» Set problem: Using the listing below, report all lines holding the word "from".

» Recorded data:
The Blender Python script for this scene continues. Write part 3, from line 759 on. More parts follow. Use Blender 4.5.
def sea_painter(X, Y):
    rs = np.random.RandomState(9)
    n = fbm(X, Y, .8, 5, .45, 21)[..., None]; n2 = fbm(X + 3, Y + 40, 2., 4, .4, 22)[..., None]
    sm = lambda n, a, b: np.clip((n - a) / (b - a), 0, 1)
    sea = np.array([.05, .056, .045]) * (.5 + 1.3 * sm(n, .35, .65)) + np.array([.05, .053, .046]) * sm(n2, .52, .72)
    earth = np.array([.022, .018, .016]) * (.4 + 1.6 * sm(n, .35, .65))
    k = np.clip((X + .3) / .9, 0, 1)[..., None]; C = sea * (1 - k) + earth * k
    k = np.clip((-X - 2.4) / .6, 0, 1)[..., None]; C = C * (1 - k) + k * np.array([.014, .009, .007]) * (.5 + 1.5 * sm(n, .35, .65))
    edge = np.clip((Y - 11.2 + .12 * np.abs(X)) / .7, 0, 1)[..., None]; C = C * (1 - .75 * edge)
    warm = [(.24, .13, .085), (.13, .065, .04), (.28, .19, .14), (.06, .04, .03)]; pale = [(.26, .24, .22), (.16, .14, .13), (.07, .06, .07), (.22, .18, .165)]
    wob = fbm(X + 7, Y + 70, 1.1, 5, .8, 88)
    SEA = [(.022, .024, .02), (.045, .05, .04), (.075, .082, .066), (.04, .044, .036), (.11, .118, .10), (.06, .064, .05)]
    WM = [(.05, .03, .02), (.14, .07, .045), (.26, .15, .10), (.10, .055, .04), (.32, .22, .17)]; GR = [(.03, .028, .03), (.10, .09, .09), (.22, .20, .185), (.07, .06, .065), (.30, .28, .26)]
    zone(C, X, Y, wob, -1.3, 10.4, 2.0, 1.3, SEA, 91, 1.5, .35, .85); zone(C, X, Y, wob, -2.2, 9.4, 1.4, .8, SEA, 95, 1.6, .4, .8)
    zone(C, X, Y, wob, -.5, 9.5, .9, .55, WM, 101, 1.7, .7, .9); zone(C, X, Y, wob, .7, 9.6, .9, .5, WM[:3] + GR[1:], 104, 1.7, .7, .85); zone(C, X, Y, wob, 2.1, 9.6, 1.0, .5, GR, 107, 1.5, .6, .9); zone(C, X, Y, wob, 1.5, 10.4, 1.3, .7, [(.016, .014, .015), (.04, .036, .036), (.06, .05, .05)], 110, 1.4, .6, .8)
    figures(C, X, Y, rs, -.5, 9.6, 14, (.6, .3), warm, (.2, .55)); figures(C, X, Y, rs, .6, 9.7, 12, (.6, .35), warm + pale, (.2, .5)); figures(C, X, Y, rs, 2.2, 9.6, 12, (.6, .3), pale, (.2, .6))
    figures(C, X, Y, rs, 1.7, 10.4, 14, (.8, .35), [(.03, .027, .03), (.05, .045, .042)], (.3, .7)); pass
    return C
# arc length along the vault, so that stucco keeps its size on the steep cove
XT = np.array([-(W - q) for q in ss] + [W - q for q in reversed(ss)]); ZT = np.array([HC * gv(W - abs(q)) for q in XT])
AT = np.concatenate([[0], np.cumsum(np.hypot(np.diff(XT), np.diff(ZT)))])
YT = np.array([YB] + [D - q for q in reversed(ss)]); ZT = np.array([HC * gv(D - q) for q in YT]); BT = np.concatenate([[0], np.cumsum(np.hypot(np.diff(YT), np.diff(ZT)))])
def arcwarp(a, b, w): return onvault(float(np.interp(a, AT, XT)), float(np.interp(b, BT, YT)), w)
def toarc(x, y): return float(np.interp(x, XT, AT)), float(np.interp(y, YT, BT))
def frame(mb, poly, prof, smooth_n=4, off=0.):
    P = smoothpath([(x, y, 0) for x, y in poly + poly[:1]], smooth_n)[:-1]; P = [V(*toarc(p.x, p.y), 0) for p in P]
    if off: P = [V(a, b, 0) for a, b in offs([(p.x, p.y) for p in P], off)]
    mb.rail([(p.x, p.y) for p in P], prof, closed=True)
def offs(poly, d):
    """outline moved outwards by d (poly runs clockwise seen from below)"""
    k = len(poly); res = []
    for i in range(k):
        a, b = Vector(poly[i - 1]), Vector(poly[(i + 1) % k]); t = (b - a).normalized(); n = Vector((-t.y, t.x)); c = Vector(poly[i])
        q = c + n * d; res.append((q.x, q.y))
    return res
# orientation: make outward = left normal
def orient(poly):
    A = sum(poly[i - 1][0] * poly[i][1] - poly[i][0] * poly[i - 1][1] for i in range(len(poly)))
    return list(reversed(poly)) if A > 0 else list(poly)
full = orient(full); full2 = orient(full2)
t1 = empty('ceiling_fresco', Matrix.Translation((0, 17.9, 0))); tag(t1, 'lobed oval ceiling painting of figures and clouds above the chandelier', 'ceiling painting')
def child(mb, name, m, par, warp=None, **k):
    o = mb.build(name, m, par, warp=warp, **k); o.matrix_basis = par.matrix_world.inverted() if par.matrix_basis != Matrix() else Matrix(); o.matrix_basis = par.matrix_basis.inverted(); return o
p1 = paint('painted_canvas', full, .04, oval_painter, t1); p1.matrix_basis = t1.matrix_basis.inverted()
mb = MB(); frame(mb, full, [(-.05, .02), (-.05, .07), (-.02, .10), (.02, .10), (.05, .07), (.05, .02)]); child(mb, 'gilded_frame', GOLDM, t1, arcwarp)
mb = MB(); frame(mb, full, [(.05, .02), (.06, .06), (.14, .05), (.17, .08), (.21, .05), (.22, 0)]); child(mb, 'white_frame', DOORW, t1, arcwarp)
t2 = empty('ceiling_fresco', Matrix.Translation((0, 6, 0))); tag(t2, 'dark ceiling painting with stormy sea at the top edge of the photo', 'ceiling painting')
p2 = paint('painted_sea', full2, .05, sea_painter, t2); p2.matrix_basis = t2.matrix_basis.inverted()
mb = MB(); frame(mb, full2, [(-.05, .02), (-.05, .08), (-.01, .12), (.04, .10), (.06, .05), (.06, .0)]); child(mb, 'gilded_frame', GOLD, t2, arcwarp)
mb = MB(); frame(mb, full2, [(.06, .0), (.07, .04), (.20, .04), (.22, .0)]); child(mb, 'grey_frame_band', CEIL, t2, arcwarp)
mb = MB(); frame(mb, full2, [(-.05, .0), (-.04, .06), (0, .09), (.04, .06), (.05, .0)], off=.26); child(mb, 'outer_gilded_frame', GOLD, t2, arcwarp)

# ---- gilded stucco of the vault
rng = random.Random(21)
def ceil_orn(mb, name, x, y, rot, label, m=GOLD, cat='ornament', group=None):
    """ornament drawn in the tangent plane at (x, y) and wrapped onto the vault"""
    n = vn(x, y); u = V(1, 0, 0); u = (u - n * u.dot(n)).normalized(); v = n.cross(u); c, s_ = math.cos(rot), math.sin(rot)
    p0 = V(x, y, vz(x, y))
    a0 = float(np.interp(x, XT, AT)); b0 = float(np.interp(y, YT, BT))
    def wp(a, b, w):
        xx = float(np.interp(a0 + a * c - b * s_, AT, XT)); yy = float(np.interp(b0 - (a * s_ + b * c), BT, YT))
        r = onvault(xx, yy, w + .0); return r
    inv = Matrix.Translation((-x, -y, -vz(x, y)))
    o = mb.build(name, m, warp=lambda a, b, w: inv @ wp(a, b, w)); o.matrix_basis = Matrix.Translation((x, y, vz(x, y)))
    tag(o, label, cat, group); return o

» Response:
The Blender Python script for this scene continues. Write part 3, from line 759 on. More parts follow. Use Blender 4.5.
    """outline moved outwards by d (poly runs clockwise seen from below)"""